RE:RE:RE:RE:RE:RE:RE:RE:RE:RE:RE:RE:RE:RE:RE:RESULTS AWESOMEflash338 wrote: If the banks can't knock down silver to get those that are long to freak out and sell, they are stuck in their obligations to sell metal they don't have. Historically, less than 1 percent of contracts settle in metal. Most are cash settled. The Comex is not meant to be a delivery market but it's increasingly the only place to get metal. The banks are being called out for pushing the price too low and people are taking delivery. Last year was a record year for deliveries on the Comex and it's still going strong this year. That was before WSB. The banks may have to buy contracts into a rising market to cover their shorts. A short squeeze on the banks. Typically, open interest rises with price as the banks sell into the paper demand so if open interest drops as the price rises, that's likely to be the banks buying to cover. That means a large seller disappears and in fact turns into a seller. Classic short squeeze. Who knows what will happen but there is some serious pressure on the banks. There has been several high level interviews in the last 2 1/2 months. Some unprecedented freak outs by the bankers saying some crazy things that are completely illegal like using the SLV trust metal to short on the Comex. Like calling demand of over 100m ounces on the SLV alone in just a few days no big deal. That's well over ten percent of global production in a year.

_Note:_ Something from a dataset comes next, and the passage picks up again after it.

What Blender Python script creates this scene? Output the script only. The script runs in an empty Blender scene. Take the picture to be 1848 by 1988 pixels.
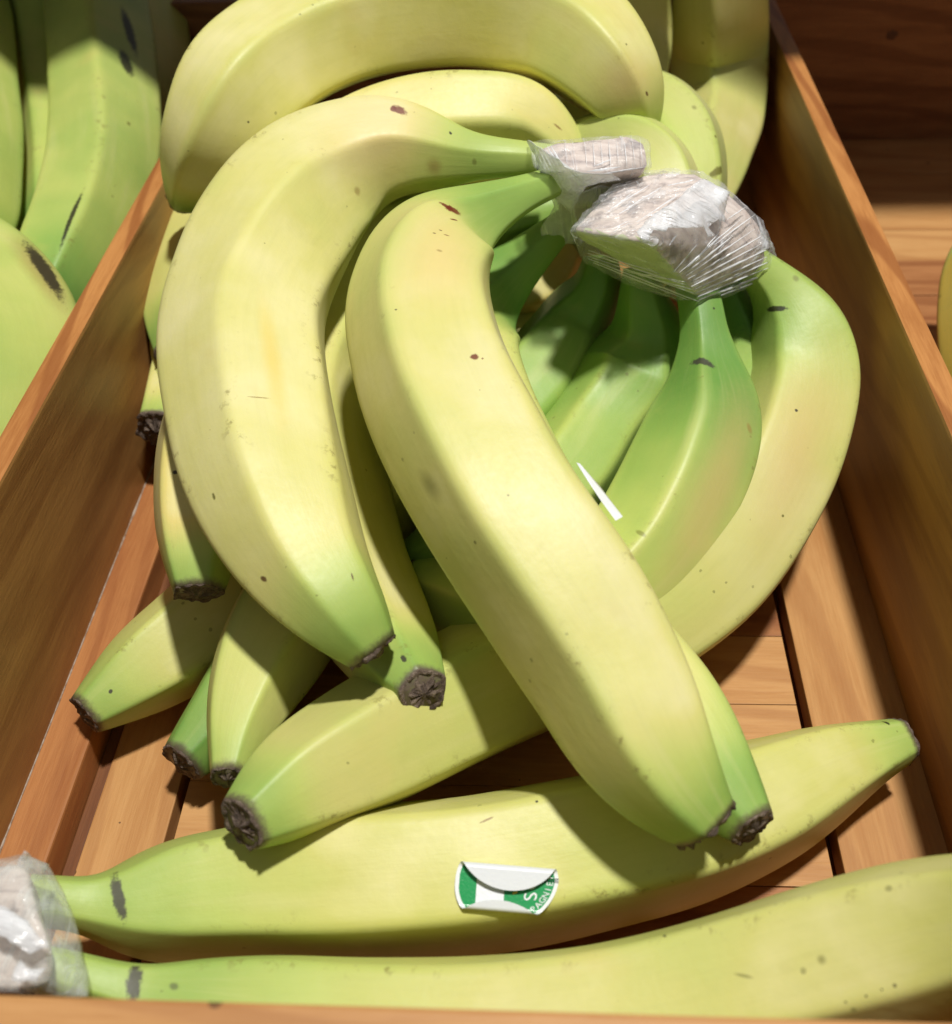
import bpy, bmesh, math, random
from mathutils import Vector, Matrix, noise
from mathutils.bvhtree import BVHTree

random.seed(11)
scene = bpy.context.scene
COL = scene.collection
R = math.radians

# ------------------------------------------------------------------ camera, world, light, exposure
CAM = Vector((0.0, 0.0, 0.2608))
RX = Vector((0.99834312, -0.00205538, 0.0575047))      # world axes written in camera axes
RY = Vector((0.04256403, 0.69887391, -0.71397728))
RZ = Vector((-0.03872104, 0.71524194, 0.69780345))
FPX = 2018.7                                            # focal length in units of a 1848 x 1988 picture
cam_data = bpy.data.cameras.new('camera')
cam = bpy.data.objects.new('camera', cam_data)
COL.objects.link(cam)
rot = Matrix((RX, RY, RZ))
cam.matrix_world = Matrix.Translation(CAM) @ rot.to_4x4()
cam_data.sensor_fit = 'VERTICAL'
cam_data.sensor_height = 36.0
cam_data.lens = 36.0 * FPX / 1988.0
cam_data.clip_start = 0.01
cam_data.clip_end = 20.0
cam_data.dof.use_dof = True
cam_data.dof.focus_distance = 0.285
cam_data.dof.aperture_fstop = 15.0
scene.camera = cam

world = bpy.data.worlds.new('World')
scene.world = world
world.use_nodes = True
wb = world.node_tree.nodes['Background']
wb.inputs['Color'].default_value = (0.92, 0.96, 1.0, 1)
wb.inputs['Strength'].default_value = 0.155

lamp_data = bpy.data.lights.new('shop_lamp', 'AREA')
lamp_data.shape = 'DISK'
lamp_data.size = 0.15
lamp_data.energy = 56.0
lamp_data.color = (1.0, 0.975, 0.925)
lamp = bpy.data.objects.new('shop_lamp', lamp_data)
COL.objects.link(lamp)
LP = Vector((0.33, 0.18, 2.20))
lamp.location = LP
lamp.rotation_euler = (Vector((0, 0.26, 0.03)) - LP).to_track_quat('-Z', 'Y').to_euler()

scene.view_settings.view_transform = 'Standard'
scene.view_settings.look = 'None'
scene.view_settings.exposure = 0.0
scene.view_settings.gamma = 1.0
scene.cycles.max_bounces = 10
scene.cycles.transparent_max_bounces = 16
scene.cycles.caustics_reflective = False
scene.cycles.caustics_refractive = False


# ------------------------------------------------------------------ helpers
def ray(px, py):
    c = Vector((px - 924.0, -(py - 994.0), -FPX))
    return Vector((RX.dot(c), RY.dot(c), RZ.dot(c)))


def at(px, py, z):
    """the point at height z that the picture shows at (px, py)"""
    d = ray(px, py)
    return CAM + d * ((z - CAM.z) / d.z)


VIEW = -Vector((RX.z, RY.z, RZ.z))


def depth_of(p):
    return (p - CAM).dot(VIEW)


def sm(a, b, x):
    t = max(0.0, min(1.0, (x - a) / (b - a)))
    return t * t * (3 - 2 * t)


def tag(o, label=None, cat=None, group=None, kind=None):
    if label: o['label'] = label
    if cat: o['category'] = cat
    if group: o['group'] = group
    if kind: o['kind'] = kind
    return o


def empty(name, loc):
    o = bpy.data.objects.new(name, None)
    o.empty_display_size = 0.02
    COL.objects.link(o)
    o.location = loc
    return o


def world_loc(o):
    v = Vector((0, 0, 0))
    while o is not None:
        v += o.location
        o = o.parent
    return v


def mesh_obj(name, verts, faces, mat, parent=None, smooth=True):
    """verts are world points; the object sits under its parent at the parent's origin"""
    off = world_loc(parent) if parent else Vector((0, 0, 0))
    me = bpy.data.meshes.new(name)
    me.from_pydata([tuple(Vector(v) - off) for v in verts], [], faces)
    if isinstance(mat, (list, tuple)):
        for m in mat: me.materials.append(m)
    elif mat: me.materials.append(mat)
    if smooth:
        me.polygons.foreach_set('use_smooth', [True] * len(me.polygons))
    o = bpy.data.objects.new(name, me)
    COL.objects.link(o)
    if parent: o.parent = parent
    return o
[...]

No biggie. The Perth Mint is getting called out too. They are about out of metal, refusing and delaying delivery, and giving their own freak out interviews. So ya, it's about to get interesting.
Interesting observation. Thanks.
When you say "that means a large seller disappears and in fact turns into a seller," do you perhaps mean...turns into a buyer?
People taking physical possession of their silver coupled with ever-increasing demand for industrial silver...can only mean one thing. Shortage.